The supply configuration applied in the Dual Gas Model (DGM) is designed to minimise the use of Russian natural gas. In line with this assumption, the simulation results indicate that Russian pipeline supply does not contribute to the overall supply mix. This reflects a strategic shift towards diversification of supply sources and enhanced energy security.

Under Peak Demand (PD) situations, the balance between supply and demand significantly depends on the utilisation of underground natural gas ­storage. However, due to the substantial decline in methane demand over the years, the level of ­sufficiency required from storage has decreased.

Nevertheless, natural gas infrastructure (including underground storages) remains essential for enhancing the security of gas supply in Europe, particularly to support the supply and demand balance not only in the Peak Demand (PD) situations or event of import disruptions but also amid a decrease in gas imports over time.

This analysis is based on the differences of the contrasted supply mixes in the European yearly supply and demand balance for the reference weather year (i.  e., 1995) and the stressful weather year (i.  e., 2009). Storage facilities are assumed to balance seasonal fluctuations, with injection starting and withdrawal ending at a 30 % storage level. Therefore, storage is not represented in the yearly supply mix graphs.

Conventional natural gas production declines over the years and is gradually replaced by the expected ramp-up in biomethane production.

At the same time, the import shares from ­Norway, LNG, North Africa, and the Caspian region are increasingly substituted by national production, alongside a substantial decrease in methane demand over time.

The evolution of the supply mix shares under both the Low and the Advanced natural gas infrastructure levels follows the same trend.

The overall yearly supply and demand balance under stressful weather conditions (i.  e., 2009) represents an increase by approx. 5 percentage points when compared to the reference weather year (i.  e., 1995).

Biomethane plays an increasingly important role in ensuring a stable and reliable energy supply, as it can be injected directly into both distribution and transmission gas networks, serving as a renewable and locally produced alternative to ­natural gas.

The European Biogas Association (EBA) has been actively tracking and reporting on investments in biomethane production across Europe in the coming years. According to the 2^nd EBA Investment Outlook from 2024, biomethane production investments will yield a total added capacity of 6.3 bcm within Europe to reach approximately 11 bcm by 2030. This projection is based on a database of announced European biomethane projects, combined with an assumed sectoral growth rate.

As shown in Figure 10, EBA projections indicate that biomethane production is not currently on track to meet the REPowerEU target of 35 bcm by 2030. However, the same figure also presents data from the ENTSOG and ENTSO-E TYNDP 2024 Scenarios Report, which offers a more optimistic outlook.

According to this assessment, Europe’s biomethane production potential could exceed 40 bcm by 2030. Italy, France, and Spain are identified as key contributors, each with an estimated potential of around 6 bcm, followed by Germany with 4 bcm.

At the same time, conventional natural gas production is expected to continue its gradual decline, increasingly replaced by biomethane as projected in the scenarios.
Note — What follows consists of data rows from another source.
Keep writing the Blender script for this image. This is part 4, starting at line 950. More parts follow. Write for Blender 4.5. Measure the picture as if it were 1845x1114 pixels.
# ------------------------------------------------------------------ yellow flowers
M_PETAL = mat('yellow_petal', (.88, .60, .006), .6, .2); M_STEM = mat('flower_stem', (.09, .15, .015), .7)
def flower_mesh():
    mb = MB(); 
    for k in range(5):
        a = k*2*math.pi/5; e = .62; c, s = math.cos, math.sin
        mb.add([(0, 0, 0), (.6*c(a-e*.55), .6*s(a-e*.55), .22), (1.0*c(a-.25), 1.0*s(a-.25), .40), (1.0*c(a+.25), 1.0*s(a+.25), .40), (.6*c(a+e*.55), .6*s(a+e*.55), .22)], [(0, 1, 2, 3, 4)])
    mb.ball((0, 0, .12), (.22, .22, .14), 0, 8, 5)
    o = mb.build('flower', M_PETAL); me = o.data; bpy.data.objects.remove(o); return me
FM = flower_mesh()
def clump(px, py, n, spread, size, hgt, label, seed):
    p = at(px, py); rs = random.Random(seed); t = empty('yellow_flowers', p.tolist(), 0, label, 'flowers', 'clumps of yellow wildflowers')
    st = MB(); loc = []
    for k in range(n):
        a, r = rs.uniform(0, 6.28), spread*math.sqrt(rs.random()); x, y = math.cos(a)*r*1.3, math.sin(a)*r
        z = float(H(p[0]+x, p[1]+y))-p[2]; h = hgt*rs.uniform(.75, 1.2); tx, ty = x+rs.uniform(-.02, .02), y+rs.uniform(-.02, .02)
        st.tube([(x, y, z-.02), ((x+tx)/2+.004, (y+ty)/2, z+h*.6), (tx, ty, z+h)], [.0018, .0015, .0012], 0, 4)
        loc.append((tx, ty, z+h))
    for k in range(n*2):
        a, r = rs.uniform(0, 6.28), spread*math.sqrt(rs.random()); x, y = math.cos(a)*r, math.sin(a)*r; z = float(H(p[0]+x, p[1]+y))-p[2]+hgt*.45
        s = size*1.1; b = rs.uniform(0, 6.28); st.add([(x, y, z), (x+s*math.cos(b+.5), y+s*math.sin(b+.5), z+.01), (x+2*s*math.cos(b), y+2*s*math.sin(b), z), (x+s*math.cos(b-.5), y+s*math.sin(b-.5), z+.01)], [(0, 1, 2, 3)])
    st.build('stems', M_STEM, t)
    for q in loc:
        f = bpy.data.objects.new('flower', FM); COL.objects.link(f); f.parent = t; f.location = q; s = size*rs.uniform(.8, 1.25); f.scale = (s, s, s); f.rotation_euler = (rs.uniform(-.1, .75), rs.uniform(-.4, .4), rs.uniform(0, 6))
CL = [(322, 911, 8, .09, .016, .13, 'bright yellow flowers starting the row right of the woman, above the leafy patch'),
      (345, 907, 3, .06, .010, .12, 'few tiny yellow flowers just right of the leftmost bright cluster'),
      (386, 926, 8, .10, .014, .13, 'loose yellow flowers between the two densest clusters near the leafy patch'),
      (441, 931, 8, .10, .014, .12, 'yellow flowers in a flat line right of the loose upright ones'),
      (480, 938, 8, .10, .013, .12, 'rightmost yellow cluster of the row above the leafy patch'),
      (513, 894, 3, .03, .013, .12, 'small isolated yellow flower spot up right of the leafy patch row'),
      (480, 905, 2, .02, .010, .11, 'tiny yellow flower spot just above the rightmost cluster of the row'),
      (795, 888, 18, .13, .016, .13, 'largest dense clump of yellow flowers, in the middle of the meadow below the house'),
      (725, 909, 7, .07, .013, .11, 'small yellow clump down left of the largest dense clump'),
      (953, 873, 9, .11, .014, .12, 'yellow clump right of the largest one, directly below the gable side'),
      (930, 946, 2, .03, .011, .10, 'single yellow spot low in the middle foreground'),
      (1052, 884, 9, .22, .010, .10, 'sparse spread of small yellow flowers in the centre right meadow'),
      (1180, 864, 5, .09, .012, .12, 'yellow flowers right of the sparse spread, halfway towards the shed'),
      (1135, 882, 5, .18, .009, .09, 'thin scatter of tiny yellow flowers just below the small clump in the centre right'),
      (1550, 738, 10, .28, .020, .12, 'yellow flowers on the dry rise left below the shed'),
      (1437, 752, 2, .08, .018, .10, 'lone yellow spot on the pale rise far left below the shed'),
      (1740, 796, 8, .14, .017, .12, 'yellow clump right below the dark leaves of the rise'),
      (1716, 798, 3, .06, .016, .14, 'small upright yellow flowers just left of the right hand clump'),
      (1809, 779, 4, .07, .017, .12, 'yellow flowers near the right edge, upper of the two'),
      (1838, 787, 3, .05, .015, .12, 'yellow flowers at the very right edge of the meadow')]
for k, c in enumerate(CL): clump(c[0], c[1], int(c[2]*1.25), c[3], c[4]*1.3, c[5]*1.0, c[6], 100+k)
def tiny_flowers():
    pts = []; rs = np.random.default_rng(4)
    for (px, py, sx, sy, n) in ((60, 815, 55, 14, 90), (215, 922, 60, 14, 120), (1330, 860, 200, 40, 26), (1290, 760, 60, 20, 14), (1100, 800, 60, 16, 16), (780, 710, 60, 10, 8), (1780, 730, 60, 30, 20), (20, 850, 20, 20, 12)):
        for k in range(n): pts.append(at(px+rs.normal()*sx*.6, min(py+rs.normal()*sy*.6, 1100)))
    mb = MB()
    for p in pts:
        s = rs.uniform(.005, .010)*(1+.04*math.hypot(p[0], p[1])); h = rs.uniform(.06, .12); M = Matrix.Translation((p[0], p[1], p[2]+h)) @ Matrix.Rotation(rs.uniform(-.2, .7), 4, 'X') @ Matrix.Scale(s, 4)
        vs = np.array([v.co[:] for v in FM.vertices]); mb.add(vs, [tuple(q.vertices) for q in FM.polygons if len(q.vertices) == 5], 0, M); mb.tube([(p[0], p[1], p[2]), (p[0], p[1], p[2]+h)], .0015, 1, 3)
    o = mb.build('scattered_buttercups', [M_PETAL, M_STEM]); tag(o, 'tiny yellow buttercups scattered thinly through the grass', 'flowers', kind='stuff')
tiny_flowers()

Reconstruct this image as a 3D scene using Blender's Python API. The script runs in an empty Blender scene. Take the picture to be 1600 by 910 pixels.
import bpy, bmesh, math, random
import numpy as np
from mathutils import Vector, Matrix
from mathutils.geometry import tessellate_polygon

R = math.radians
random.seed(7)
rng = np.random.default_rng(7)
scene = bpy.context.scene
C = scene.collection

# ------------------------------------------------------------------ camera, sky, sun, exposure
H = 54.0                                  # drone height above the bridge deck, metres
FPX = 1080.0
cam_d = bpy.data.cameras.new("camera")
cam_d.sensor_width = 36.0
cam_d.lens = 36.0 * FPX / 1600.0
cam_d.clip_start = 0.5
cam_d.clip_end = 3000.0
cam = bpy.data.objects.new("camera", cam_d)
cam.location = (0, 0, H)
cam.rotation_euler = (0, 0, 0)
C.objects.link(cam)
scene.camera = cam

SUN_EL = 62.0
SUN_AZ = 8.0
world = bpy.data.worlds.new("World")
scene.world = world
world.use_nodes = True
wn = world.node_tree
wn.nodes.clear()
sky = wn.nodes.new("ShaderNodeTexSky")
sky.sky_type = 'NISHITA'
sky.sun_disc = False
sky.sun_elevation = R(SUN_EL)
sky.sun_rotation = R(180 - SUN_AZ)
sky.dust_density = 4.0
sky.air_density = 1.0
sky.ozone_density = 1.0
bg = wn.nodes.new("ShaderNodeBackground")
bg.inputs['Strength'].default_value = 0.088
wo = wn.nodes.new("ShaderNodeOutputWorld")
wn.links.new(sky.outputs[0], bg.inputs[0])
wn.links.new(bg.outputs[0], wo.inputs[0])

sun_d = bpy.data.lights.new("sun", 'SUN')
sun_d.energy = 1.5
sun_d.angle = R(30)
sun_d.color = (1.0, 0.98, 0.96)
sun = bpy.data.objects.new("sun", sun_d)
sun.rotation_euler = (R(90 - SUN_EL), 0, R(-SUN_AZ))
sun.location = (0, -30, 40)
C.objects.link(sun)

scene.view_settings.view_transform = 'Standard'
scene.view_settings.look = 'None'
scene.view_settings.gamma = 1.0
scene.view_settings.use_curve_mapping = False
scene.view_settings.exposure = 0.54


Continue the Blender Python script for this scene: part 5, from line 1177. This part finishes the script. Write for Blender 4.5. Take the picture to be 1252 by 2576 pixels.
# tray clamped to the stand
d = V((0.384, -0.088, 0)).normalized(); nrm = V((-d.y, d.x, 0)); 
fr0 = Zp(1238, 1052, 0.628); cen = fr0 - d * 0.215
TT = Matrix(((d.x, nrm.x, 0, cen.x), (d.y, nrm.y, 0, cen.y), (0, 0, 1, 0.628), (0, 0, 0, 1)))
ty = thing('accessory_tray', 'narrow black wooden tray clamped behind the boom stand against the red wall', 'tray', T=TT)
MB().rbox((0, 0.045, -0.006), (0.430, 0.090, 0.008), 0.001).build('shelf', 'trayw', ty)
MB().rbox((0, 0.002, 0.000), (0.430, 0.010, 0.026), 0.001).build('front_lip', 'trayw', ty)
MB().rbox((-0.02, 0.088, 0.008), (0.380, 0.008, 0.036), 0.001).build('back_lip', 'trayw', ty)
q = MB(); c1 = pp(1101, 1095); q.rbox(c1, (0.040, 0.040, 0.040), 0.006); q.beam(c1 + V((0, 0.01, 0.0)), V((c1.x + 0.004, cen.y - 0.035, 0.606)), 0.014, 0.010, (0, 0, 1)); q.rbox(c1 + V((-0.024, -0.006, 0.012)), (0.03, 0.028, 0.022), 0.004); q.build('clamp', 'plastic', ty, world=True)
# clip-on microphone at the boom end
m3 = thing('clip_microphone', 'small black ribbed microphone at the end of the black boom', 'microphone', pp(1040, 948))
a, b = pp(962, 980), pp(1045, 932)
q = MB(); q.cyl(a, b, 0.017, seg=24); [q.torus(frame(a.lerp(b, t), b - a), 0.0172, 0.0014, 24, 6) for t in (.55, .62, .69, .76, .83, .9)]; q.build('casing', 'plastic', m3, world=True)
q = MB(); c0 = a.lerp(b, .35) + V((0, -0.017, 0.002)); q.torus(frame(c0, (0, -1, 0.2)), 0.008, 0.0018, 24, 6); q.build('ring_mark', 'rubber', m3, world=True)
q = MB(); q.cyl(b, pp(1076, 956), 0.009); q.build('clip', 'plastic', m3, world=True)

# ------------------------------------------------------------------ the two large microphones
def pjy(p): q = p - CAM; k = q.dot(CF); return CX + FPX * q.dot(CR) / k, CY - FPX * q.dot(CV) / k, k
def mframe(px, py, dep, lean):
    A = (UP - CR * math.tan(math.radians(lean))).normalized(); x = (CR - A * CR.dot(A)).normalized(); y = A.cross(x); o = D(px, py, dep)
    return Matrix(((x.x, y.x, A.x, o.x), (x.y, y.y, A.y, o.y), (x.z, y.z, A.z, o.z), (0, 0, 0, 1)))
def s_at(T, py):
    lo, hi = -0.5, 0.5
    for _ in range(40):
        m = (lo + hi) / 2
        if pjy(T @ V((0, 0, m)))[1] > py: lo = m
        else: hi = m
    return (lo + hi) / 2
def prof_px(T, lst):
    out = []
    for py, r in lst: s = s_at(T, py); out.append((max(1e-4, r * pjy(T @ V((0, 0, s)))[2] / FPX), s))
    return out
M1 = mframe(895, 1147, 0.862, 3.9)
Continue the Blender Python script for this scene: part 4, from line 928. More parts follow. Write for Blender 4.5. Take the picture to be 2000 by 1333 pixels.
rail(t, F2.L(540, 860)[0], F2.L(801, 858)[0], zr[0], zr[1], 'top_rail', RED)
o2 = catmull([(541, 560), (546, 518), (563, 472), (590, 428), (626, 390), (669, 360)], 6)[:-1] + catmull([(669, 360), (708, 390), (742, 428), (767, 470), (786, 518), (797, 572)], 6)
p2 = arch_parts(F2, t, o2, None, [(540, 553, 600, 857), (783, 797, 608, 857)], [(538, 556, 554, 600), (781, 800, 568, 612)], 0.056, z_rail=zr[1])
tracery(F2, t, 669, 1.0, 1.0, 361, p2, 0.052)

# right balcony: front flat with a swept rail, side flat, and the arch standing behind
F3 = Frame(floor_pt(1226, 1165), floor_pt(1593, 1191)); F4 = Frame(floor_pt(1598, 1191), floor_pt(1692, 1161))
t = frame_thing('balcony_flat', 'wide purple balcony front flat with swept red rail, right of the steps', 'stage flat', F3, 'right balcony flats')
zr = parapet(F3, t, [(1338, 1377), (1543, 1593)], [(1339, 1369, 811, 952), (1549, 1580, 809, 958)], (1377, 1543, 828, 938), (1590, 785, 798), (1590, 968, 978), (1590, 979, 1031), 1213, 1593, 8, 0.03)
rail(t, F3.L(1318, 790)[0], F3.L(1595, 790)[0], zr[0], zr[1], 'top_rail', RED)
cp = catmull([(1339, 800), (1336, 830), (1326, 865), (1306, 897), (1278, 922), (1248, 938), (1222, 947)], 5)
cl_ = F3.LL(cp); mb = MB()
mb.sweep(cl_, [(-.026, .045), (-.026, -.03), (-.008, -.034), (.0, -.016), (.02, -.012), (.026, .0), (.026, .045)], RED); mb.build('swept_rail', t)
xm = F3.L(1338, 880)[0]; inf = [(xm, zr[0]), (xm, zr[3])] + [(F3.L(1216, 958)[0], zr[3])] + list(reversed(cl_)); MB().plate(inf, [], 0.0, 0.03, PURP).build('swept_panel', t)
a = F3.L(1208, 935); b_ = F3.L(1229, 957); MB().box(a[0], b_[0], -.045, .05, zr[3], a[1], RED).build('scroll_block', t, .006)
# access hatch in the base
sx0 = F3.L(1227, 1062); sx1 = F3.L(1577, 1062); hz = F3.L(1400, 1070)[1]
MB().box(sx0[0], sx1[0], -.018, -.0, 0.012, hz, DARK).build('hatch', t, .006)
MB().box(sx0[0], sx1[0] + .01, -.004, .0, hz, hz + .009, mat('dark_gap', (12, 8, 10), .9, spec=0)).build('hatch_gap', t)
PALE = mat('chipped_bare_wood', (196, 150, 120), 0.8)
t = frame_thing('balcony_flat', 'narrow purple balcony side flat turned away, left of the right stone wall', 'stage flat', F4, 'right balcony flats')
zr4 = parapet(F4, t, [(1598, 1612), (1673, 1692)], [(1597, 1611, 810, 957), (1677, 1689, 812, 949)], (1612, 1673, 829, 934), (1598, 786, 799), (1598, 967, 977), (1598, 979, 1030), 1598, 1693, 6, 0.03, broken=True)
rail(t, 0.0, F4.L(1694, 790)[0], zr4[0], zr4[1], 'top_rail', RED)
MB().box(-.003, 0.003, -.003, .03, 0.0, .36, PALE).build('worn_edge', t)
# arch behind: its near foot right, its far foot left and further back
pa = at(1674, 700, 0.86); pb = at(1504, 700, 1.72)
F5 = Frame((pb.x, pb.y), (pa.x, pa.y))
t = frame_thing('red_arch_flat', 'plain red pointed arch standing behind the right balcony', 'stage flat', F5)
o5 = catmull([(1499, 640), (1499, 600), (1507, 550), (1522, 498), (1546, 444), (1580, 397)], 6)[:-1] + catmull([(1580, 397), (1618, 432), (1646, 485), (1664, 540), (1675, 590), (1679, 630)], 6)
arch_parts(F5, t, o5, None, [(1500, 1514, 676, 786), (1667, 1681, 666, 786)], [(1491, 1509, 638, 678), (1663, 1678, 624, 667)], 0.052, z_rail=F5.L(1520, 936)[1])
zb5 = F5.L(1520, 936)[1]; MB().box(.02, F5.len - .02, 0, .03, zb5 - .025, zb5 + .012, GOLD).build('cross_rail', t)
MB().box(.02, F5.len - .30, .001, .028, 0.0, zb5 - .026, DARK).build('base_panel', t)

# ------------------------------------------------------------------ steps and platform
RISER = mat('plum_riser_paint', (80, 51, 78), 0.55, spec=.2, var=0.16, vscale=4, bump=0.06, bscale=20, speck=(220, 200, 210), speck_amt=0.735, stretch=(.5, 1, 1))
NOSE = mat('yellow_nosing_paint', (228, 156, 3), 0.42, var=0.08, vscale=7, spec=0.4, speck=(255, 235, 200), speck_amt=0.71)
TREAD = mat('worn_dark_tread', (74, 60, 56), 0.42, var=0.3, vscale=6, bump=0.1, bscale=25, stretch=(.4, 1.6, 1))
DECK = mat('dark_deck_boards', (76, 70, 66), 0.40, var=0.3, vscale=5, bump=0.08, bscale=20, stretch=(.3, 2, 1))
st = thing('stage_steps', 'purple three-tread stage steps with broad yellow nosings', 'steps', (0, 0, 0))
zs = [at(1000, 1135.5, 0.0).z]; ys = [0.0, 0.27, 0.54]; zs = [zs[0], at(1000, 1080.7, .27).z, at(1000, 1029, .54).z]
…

Although biomethane and biogas production have grown at a strong pace in recent years, the current trajectory still falls short of meeting the REPowerEU target.

Consequently, the natural gas infrastructure with methane supply is expected to play a critical role for a longer transition period than initially foreseen, ensuring system flexibility and supply security as renewable gas volumes continue to scale up.